» **RECORDED INFORMATION**:
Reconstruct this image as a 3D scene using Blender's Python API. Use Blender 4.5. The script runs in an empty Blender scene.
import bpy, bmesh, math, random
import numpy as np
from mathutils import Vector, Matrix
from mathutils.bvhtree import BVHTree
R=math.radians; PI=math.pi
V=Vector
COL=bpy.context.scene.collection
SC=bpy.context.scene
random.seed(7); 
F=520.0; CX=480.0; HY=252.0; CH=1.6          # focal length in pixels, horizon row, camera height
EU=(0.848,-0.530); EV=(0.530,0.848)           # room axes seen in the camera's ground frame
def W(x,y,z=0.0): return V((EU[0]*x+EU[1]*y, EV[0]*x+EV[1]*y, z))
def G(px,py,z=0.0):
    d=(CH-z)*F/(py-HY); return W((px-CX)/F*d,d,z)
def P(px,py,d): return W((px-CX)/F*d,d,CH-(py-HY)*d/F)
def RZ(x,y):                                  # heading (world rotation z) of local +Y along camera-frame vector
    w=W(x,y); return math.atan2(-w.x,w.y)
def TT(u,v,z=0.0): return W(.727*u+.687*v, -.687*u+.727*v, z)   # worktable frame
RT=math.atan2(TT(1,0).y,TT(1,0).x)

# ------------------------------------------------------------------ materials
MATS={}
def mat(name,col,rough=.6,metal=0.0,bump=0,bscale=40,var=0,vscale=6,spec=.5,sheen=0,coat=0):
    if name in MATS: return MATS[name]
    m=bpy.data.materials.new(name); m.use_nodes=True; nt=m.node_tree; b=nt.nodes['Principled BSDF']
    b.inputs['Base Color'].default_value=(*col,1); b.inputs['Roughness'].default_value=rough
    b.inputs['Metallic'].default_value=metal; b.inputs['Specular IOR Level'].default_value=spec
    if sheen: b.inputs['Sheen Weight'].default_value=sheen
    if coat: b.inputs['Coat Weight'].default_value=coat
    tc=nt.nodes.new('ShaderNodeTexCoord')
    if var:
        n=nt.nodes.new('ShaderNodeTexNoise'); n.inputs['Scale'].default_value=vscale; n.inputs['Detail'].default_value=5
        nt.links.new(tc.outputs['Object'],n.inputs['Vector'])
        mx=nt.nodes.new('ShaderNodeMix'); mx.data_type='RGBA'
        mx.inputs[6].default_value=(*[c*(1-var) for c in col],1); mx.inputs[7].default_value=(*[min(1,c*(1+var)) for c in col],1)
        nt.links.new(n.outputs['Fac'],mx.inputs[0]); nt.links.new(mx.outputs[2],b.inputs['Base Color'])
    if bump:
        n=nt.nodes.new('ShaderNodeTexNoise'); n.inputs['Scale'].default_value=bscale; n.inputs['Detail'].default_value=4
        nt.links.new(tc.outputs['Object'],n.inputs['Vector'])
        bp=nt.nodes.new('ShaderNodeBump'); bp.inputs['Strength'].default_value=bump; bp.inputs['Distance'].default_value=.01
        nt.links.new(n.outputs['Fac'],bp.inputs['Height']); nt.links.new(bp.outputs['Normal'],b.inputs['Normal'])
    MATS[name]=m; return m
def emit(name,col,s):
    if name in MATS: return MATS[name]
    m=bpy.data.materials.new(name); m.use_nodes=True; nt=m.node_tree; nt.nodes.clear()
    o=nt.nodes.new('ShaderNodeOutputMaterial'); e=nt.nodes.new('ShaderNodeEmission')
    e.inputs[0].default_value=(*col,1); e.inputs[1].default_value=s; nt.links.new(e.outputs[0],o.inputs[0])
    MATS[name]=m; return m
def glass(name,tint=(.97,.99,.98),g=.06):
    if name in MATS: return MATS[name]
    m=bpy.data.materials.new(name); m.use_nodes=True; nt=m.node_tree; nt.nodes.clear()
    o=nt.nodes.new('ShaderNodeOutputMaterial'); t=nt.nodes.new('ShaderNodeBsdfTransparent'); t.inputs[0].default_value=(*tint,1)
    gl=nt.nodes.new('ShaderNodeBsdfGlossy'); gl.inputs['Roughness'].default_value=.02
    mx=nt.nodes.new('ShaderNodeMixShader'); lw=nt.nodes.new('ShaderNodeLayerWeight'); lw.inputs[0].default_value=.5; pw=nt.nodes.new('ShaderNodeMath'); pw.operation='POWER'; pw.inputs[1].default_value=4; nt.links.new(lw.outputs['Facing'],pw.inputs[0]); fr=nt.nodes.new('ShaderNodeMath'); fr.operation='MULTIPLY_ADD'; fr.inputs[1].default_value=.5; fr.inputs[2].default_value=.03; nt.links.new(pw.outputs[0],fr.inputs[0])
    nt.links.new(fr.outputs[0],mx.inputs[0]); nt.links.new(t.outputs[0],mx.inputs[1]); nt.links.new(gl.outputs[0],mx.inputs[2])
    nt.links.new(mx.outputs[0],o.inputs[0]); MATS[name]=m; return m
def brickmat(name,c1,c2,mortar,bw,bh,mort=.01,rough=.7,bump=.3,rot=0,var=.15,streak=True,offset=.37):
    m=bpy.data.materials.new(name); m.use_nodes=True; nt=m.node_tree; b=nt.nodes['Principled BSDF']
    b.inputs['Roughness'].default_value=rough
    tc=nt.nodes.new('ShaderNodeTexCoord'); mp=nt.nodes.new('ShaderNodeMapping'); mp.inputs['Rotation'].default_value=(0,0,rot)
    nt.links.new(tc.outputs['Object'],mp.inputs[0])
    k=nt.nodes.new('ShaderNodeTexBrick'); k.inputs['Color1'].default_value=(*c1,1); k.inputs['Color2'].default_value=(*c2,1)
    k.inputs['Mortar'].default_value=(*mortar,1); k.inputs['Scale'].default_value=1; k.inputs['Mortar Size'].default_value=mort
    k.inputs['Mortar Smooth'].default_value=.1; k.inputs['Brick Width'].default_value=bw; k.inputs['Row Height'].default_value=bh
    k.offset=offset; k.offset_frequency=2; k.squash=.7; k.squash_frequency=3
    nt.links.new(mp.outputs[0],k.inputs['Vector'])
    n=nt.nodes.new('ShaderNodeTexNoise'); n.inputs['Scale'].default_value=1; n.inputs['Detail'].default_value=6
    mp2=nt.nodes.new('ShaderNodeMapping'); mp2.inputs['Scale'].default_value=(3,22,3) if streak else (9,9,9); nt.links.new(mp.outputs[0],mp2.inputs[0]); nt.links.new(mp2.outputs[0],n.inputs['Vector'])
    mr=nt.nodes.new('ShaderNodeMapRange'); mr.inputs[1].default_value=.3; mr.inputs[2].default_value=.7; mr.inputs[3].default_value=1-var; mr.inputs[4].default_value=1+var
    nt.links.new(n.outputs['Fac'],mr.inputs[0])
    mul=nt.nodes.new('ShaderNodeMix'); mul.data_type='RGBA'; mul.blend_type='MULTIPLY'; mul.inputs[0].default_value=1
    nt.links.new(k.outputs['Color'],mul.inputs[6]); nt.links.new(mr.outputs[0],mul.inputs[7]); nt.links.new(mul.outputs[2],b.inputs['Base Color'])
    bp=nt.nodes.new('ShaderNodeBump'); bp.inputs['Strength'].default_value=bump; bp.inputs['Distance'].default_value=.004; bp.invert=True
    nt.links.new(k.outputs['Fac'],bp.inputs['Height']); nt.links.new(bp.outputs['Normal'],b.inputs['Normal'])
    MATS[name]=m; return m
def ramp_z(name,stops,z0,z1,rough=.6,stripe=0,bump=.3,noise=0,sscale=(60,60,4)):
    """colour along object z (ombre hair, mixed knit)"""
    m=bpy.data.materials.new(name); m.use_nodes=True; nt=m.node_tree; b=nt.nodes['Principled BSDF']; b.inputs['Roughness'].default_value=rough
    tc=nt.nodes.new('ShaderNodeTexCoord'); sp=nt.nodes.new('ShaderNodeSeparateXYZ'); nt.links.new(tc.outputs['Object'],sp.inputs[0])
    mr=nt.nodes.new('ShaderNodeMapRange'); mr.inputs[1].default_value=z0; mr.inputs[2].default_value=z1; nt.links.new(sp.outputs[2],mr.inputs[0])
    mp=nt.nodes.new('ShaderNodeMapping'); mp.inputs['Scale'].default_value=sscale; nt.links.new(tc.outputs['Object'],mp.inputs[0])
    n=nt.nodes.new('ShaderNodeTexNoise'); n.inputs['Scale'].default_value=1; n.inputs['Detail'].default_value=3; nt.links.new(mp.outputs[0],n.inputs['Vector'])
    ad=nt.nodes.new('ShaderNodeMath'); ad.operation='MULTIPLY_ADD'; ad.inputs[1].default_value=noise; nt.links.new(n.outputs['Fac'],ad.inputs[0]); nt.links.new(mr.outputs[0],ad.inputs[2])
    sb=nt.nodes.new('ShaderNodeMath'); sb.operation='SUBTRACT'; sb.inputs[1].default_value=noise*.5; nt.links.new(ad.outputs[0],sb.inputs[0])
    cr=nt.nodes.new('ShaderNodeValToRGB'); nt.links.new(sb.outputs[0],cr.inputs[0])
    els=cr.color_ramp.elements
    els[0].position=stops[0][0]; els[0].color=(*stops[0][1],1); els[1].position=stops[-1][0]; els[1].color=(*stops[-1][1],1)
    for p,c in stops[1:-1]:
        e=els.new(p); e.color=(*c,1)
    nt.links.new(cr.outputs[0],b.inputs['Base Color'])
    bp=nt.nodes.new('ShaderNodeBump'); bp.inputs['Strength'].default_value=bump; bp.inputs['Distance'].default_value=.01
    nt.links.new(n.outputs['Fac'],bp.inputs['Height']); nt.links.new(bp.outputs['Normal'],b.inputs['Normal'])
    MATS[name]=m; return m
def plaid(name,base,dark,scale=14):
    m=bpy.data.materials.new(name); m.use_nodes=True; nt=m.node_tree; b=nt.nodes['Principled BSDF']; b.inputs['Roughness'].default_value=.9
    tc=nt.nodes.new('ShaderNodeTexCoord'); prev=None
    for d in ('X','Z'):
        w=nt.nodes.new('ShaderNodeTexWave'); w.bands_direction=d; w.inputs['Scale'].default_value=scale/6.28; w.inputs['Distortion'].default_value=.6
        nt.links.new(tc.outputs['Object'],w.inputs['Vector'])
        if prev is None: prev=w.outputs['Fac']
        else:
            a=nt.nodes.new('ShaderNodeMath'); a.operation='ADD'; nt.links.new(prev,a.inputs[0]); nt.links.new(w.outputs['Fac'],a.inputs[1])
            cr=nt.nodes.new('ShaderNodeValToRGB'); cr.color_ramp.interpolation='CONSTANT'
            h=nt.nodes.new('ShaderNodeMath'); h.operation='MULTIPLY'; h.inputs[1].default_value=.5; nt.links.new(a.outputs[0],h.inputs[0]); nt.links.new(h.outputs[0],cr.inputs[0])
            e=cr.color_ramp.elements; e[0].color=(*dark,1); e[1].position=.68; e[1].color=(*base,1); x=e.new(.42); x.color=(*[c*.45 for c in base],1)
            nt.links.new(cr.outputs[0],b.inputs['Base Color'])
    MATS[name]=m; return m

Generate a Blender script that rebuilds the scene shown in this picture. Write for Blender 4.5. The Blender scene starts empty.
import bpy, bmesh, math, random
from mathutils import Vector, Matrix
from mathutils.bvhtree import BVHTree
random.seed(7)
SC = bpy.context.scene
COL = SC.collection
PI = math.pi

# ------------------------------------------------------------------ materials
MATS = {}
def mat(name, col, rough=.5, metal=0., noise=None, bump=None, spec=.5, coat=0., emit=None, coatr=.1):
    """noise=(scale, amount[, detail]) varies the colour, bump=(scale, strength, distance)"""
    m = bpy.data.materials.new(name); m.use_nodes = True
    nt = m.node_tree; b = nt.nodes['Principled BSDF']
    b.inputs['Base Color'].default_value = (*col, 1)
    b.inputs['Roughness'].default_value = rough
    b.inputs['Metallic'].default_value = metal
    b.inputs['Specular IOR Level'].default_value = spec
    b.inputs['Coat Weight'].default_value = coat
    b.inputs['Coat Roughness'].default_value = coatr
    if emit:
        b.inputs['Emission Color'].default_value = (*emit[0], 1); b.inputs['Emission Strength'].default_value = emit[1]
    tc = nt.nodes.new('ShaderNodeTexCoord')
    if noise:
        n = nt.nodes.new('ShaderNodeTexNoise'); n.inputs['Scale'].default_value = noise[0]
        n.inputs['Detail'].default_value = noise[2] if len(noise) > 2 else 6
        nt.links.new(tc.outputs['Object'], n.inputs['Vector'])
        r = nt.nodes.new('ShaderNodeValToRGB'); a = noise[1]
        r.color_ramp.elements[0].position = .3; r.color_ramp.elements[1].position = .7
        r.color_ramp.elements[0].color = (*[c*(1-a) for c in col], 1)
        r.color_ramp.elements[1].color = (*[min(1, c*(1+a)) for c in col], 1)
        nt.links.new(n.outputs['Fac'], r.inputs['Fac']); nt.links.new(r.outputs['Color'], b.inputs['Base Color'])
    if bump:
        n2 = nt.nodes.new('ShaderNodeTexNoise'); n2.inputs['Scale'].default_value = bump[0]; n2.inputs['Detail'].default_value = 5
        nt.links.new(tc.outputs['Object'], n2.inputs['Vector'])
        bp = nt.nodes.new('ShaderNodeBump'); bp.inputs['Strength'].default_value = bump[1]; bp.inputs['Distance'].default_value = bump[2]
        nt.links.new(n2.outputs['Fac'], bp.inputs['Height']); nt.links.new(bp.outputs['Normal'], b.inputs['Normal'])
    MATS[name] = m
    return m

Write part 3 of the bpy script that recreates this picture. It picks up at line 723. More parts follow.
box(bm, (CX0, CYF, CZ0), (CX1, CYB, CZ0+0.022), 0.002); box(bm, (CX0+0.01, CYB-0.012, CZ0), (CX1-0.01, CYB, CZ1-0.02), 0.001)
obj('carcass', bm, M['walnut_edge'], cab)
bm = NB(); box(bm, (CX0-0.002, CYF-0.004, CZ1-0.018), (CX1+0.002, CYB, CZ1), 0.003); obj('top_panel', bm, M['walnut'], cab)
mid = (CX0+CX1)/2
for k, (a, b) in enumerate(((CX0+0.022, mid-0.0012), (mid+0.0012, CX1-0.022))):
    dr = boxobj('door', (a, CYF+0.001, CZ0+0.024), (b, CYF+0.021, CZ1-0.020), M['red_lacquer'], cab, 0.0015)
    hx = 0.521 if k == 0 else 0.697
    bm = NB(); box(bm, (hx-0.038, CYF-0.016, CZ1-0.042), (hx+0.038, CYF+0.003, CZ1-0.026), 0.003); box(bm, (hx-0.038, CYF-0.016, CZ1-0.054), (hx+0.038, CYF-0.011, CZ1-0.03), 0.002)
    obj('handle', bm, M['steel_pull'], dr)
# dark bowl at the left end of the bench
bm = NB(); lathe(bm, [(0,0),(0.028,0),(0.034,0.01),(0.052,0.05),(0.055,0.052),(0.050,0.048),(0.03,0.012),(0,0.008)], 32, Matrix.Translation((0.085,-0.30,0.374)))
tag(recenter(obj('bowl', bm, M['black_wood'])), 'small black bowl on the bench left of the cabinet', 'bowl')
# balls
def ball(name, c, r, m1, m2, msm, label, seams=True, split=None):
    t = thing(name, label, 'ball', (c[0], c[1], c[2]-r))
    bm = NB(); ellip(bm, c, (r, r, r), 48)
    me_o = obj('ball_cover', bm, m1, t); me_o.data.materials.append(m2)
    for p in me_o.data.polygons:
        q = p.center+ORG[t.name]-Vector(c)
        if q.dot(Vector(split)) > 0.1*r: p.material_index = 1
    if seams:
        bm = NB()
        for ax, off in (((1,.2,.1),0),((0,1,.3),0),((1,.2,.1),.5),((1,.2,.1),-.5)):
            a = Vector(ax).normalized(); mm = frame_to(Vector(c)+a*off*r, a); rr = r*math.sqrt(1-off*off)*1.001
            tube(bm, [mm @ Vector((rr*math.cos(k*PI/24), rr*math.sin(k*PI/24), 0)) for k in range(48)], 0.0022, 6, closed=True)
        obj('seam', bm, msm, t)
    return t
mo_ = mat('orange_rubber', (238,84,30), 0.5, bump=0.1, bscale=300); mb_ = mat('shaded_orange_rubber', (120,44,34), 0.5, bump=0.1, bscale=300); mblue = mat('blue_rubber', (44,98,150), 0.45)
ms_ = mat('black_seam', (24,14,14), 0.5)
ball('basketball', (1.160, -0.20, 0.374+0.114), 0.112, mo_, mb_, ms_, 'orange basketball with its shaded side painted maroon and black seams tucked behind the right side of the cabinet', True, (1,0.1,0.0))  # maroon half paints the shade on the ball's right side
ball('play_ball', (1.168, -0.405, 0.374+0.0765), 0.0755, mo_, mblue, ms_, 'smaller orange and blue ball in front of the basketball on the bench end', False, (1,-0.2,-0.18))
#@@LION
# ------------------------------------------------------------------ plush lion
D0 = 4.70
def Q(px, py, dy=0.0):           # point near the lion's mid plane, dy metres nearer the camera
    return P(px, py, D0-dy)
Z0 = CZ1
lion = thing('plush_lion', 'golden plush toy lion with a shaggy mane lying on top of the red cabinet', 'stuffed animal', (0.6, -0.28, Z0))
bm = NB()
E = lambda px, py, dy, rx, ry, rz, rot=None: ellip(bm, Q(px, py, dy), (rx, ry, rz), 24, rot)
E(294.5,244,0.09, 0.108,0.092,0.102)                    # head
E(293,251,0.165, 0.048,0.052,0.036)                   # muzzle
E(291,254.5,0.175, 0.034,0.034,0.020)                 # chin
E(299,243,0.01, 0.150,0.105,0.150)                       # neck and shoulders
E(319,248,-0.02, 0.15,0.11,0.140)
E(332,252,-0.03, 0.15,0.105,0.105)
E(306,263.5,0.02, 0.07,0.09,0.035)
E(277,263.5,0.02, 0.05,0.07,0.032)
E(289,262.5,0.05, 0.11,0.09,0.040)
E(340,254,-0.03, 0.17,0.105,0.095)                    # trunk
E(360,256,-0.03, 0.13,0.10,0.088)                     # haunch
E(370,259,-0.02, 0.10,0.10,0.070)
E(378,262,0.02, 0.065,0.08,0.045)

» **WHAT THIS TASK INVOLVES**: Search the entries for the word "script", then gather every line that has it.

» **THE RESPONSE**:
Reconstruct this image as a 3D scene using Blender's Python API. Use Blender 4.5. The script runs in an empty Blender scene.
Generate a Blender script that rebuilds the scene shown in this picture. Write for Blender 4.5. The Blender scene starts empty.
Write part 3 of the bpy script that recreates this picture. It picks up at line 723. More parts follow.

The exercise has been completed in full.